EXERCISE PROMPT - Show all lines holding the string "part".

DATA FOR THIS EXERCISE -
────────
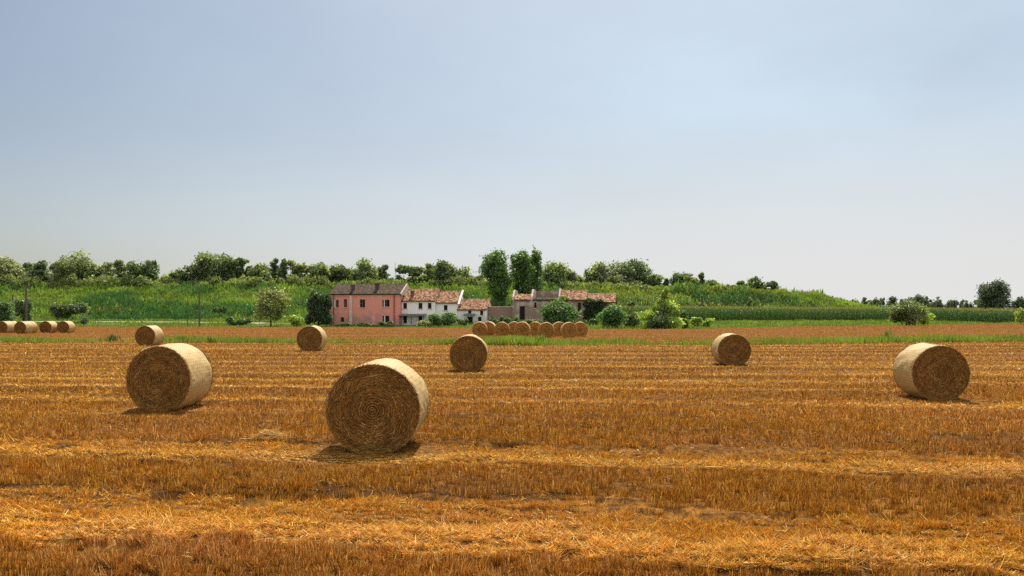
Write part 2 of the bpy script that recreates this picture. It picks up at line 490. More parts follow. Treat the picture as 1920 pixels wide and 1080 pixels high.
# ---------------------------------------------------------------- embankment
YC = 226.0
cpx = [-400,0,300,600,900,1100,1200,1250,1300,1400,1450,1530,1560,1600,1650,1720,1800,2200]
cpy = [537,537,535,534,535,537,538,534,537,541,544.5,548,555,569,578,584,588,589]
def crest(X): return np.interp(X, [PX(p, YC) for p in cpx], [PZ(p, YC) for p in cpy])
def foot(X): return np.interp(X, [-160, 10, 45], [190, 192, 207])
def embz(X, Y):
    c = crest(X) - 0.9; f = foot(X)
    t = np.clip((Y-f)/(YC-f), 0, 1)
    prof = smooth(t*0.92+0.04)*0.9 + 0.1*t
    prof = prof + 0.06*np.sin(t*6.28)*np.interp(X, [-120,-60,0,60],[1,.3,.2,.6])
    back = smooth(np.clip((Y-YC-9)/25, 0, 1))
    z = 0.4 + (c-0.4)*prof*(1-back)
    return z + (fbm(X*0.12, Y*0.12)-0.5)*1.1*np.clip(t*4, 0, 1)*(1-back) - 0.5*(t <= 0)
gx = np.arange(-200, 191, 2.5); gy = np.concatenate([np.arange(186, 240, 1.6), np.arange(240, 268, 4.)])
emb = grid("embankment", gx, gy, embz, M_embank)
prop(emb, kind="structure")

def do_cover():
    n = 200000
    r = rng.uniform(-.66, .50, n); Y = np.where(rng.random(n) < .8, rng.uniform(188, 230, n), rng.uniform(222, 240, n)); X = r*Y
    k = Y > foot(X)-1
    X, Y = X[k], Y[k]; n = len(X)
    t = (Y-foot(X))/(YC-foot(X))
    p = fbm(X*0.06+4, Y*0.09); q = .5*fbm(X*0.25+30, Y*0.3)+.5*fbm(X*0.6+3, Y*0.5)
    bush = np.clip((q-0.42)*4, 0, 1)
    low = np.clip(1-np.abs(t-0.25)*3, 0, 1)*(X > 20)
    h = (0.5+1.5*bush*np.clip(p*2, .3, 1.2))*(1-0.6*low)
    ln = np.abs(rng.normal(0, .7, n)); az = rng.uniform(0, 6.28, n)
    D = np.stack([np.sin(ln)*np.cos(az), np.sin(ln)*np.sin(az), np.cos(ln)], 1)
    zb = embz(X, Y) + rng.random(n)*h*0.8 - 0.1
    L = rng.uniform(.35, .95, n)*(0.7+0.3*h)
    cA = pal(rng, n, [(0.085,0.15,0.022),(0.13,0.195,0.03),(0.18,0.225,0.038)])
    cB = pal(rng, n, [(0.04,0.105,0.03),(0.055,0.125,0.035),(0.035,0.08,0.022)])
    cC = pal(rng, n, [(0.20,0.22,0.04),(0.25,0.24,0.06),(0.16,0.2,0.03)])
    yel = np.clip((fbm(X*0.05+90, Y*0.12)-0.55)*5, 0, 1)*0.5 + 0.55*low
    s = np.clip((p-0.42)*5, 0, 1)[:,None]
    c = cA*(1-s)+cB*s; y_ = (rng.random(n) < yel)[:,None]; c = np.where(y_, cC, c)
    c = 1.3*c*(0.12+1.7*q[:,None])
    a = rng.uniform(0, 6.28, n); side = np.stack([np.cos(a), np.sin(a), 0.3*np.sin(3*a)], 1)
    V = blades(np.stack([X, Y, zb], 1), D, L, rng.uniform(.14,.34,n), side, .35)
    o = link("embankment_greenery", np_mesh("embankment_greenery", V, 4, c), M_grass)
    prop(o, kind="stuff", label="dense wild greenery covering the long embankment behind the farmhouses", cat="greenery")
do_cover()

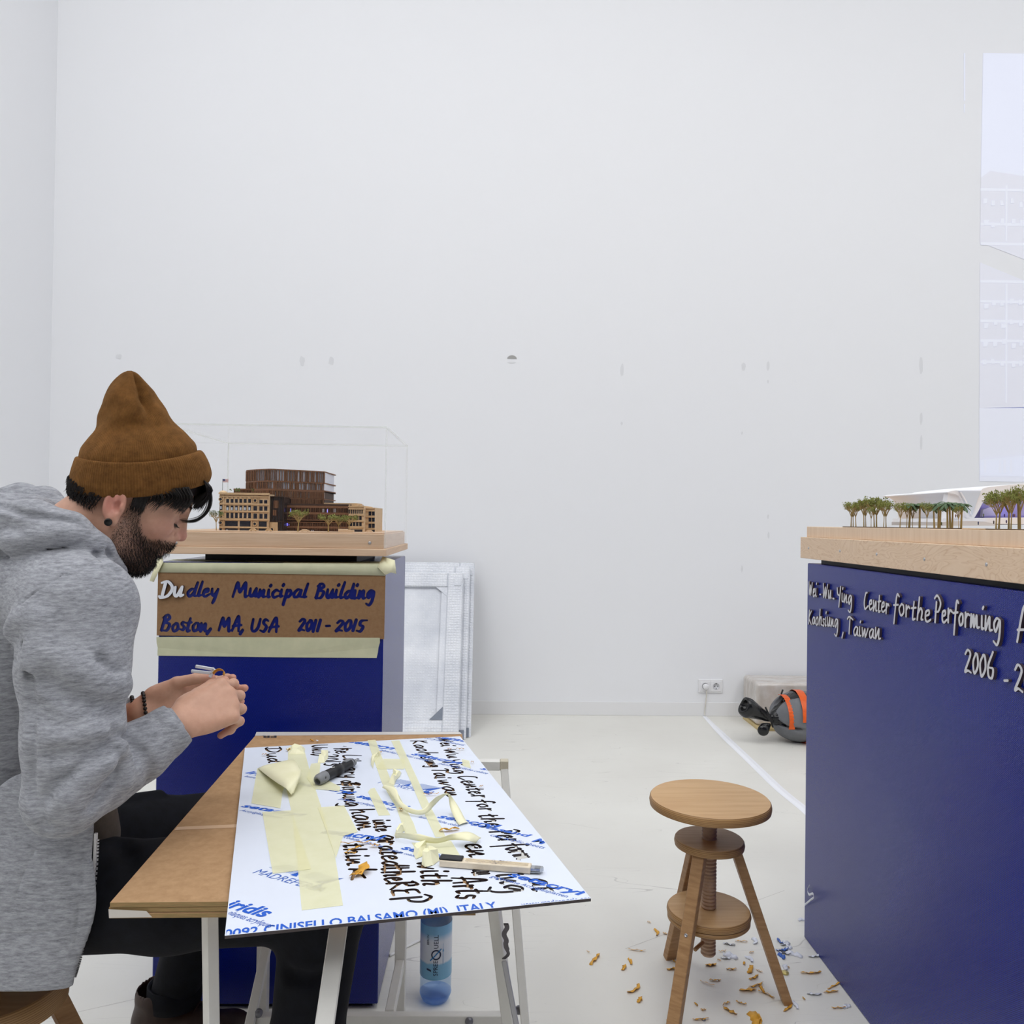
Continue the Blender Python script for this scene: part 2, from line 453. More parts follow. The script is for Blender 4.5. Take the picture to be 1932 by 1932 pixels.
for cx_ in (1897, 1960, 2030, 2100): ppoly('mullion', [(cx_, 350), (cx_ + 4, 350), (cx_ + 3, 455), (cx_, 455)] if cx_ < 1950 else [(cx_, 365), (cx_ + 4, 365), (cx_ + 3, 460), (cx_, 460)], .0036, WINE, fac)
for cx_ in (1897, 1960, 2030, 2100): ppoly('mullion', [(cx_, 535 + (cx_ - 1897) * .4), (cx_ + 4, 535 + (cx_ - 1897) * .4), (cx_ + 3, 760), (cx_, 760)], .0036, WINE, fac2)
for r_ in range(9):
    for k in range(6):
        x = 1856 + k * 17 + rng.uniform(-3, 3); y = 378 + r_ * 38 + rng.uniform(-5, 5)
        if 420 < y < 560: continue
        ppoly('lit_window', [(x, y), (x + rng.uniform(4, 10), y), (x + 7, y + 9), (x, y + 10)], .0042, WINE, fac)
ppoly('low_roof', [(1850, 868), (XR, 820), (XR, 905), (1850, 898)], .003, SKYE)
for x in (1856, 1884, 1893, 1905): ppoly('window', [(x, 868 + (1905 - x) * .02), (x + 5, 866), (x + 5, 892), (x, 893)], .004, WINE)
ppoly('light_strip', [(1819, 100), (1821, 100), (1821, 190), (1819, 190)], .002, SKYE); ppoly('light_strip', [(1819, 196), (1821, 196), (1820, 212), (1819, 212)], .002, SKYE)
# ================================================================== blue plinths
def blue(name):
    g = N(name); b = g.b
    g.b.inputs['Base Color'].default_value = (*lin((7, 17, 92)), 1)
    b.inputs['Roughness'].default_value = .2; b.inputs['Specular IOR Level'].default_value = .39
    c = g.coord((1, 1, 1))
    sx = g.n('SeparateXYZ', Vector=c)
    h = g.n('Math', _operation='ADD', i0=sx.outputs[0], i1=sx.outputs[1]).outputs[0]
    f1 = g.n('Math', _operation='SINE', i0=g.n('Math', _operation='MULTIPLY', i0=h, i1=2 * math.pi / .0042).outputs[0]).outputs[0]
    f2 = g.n('Math', _operation='SINE', i0=g.n('Math', _operation='MULTIPLY', i0=sx.outputs[2], i1=2 * math.pi / .0036).outputs[0]).outputs[0]
    m = g.n('Math', _operation='MULTIPLY', i0=f1, i1=f2).outputs[0]
    g.base(g.ramp(g.n('Math', _operation='MULTIPLY_ADD', i0=m, i1=.5, i2=.5).outputs[0], [(.25, lin((3, 11, 66))), (.75, lin((20, 43, 156)))]))
    g.bump(m, .22, .0007)
    return g.m
BLUE = blue('blue_cloth_laminate'); BLACKGAP = mat('black_gap', (14, 15, 20), .5); BTOP = mat('blue_top', (8, 14, 60), .5)
WOODL = mat('base_maple', (222, 194, 166), .55, spec=.3, rgb2=(206, 174, 144), vscale=7, stretch=(1, 1, 18), bump=.05, bscale=60)
WOODR = mat('base_maple_upright', (232, 208, 182), .55, spec=.3, rgb2=(222, 195, 167), vscale=9, stretch=(9, 9, .5), bump=.05, bscale=60)
g = N('base_figured_ply'); nzv = g.n('TexNoise', Vector=g.coord((1, 1.6, 5)), Scale=2.6, Detail=3, Distortion=1.2)
wv = g.n('Math', _operation='FRACT', i0=g.n('Math', _operation='MULTIPLY', i0=nzv.outputs[0], i1=17.0).outputs[0])
g.base(g.ramp(wv.outputs[0], [(0, lin((206, 172, 138))), (.1, lin((222, 194, 164))), (.75, lin((228, 202, 174))), (1, lin((216, 186, 156)))])); g.b.inputs['Roughness'].default_value = .55
WOODF = g.m
SCREW = mat('screw_steel', (190, 190, 192), .35, .9)
def plinth(name, label, lo, hi, gap_in, gap_h):
    c = ((lo[0] + hi[0]) / 2, (lo[1] + hi[1]) / 2, 0); t = thing(name, label, 'plinth', c)
    L_ = lambda p: (p[0] - c[0], p[1] - c[1], p[2])
    b = MB(); b.box(L_(lo), L_(hi), bev=.0025); b.build('body', BLUE, t)
    b = MB(); b.box(L_((lo[0] + gap_in, lo[1] + gap_in, hi[2])), L_((hi[0] - gap_in, hi[1] - gap_in, hi[2] + gap_h))); b.build('shadow_gap', BLACKGAP, t)
    return t
plinthL = plinth('plinth', 'dark blue plinth carrying the brown building model, cardboard sign taped to its front', (-.843, 2.08, 0.012), (-.272, 2.59, 1.135), .085, .021)
b = MB(); b.box((-.27, -.24, -.012), (.27, .24, .0)); o = b.build('recessed_base', BLACKGAP, plinthL); o.location.z = .012
RPX, RPY = .968, 2.436
plinthR = plinth('plinth', 'large blue plinth with raised grey handwriting on its side, carrying the model with trees', (RPX, .55, 0.0), (2.35, RPY, 1.135), .03, .0135)
# ---- wooden bases of the two models
modL = thing('architectural_model', 'wooden model of a stone and brown slatted city building on a maple base', 'model', (-.5575, 2.33, 1.156))
ML = np.array([.5575, -2.33, -1.156])
b = MB(); b.box((-.842 + ML[0], 2.068 + ML[1], 0), (-.266 + ML[0], 2.60 + ML[1], .0185), bev=.0012); b.build('lower_board', WOODL, modL)
b = MB(); b.box((-.832 + ML[0], 2.079 + ML[1], .0185), (-.275 + ML[0], 2.588 + ML[1], .0565), bev=.0012); ub = b.build('upper_board', WOODL, modL)
for px in (332, 697.5):
    c = at(px, 1024.5, 2.0785) + ML; b = MB(); M = frame(c, (1, 0, 0), (0, 0, 1))
    b.lathe([(.0001, .0014), (.003, .0014), (.0042, .0005), (.0042, -.001)], 16, M); b.lathe([(.0001, .0018), (.0014, .0018), (.0014, .001)], 6, M); b.build('screw', SCREW, ub, True)
modR = thing('architectural_model', 'white arts centre model with miniature trees on a thick maple base', 'model', (1.65, 1.52, 1.1485))
MR = -np.array([1.65, 1.52, 1.1485])
b = MB(); b.box((.966 + MR[0], .5 + MR[1], 0), (2.36 + MR[0], 2.488 + MR[1], .065), bev=.0012); lb = b.build('lower_board', WOODF, modR)
b = MB(); b.box((.980 + MR[0], .52 + MR[1], .065), (2.35 + MR[0], 2.474 + MR[1], .0975), bev=.001); b.build('upper_board', WOODR, modR)
for px, py in ((1525.6, 1034), (1584.7, 1039.6), (1654, 1045.5), (1744, 1055), (1861, 1065)):
    c = onx(px, py, .9658) + MR; b = MB(); M = frame(c, (0, 1, 0), (0, 0, -1))
    b.lathe([(.0001, .0012), (.003, .0012), (.004, .0003), (.004, -.001)][::1], 14, M); b.build('screw', SCREW, lb, True)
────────
RESPONSE TO THE TASK -
Write part 2 of the bpy script that recreates this picture. It picks up at line 490. More parts follow. Treat the picture as 1920 pixels wide and 1080 pixels high.
Continue the Blender Python script for this scene: part 2, from line 453. More parts follow. The script is for Blender 4.5. Take the picture to be 1932 by 1932 pixels.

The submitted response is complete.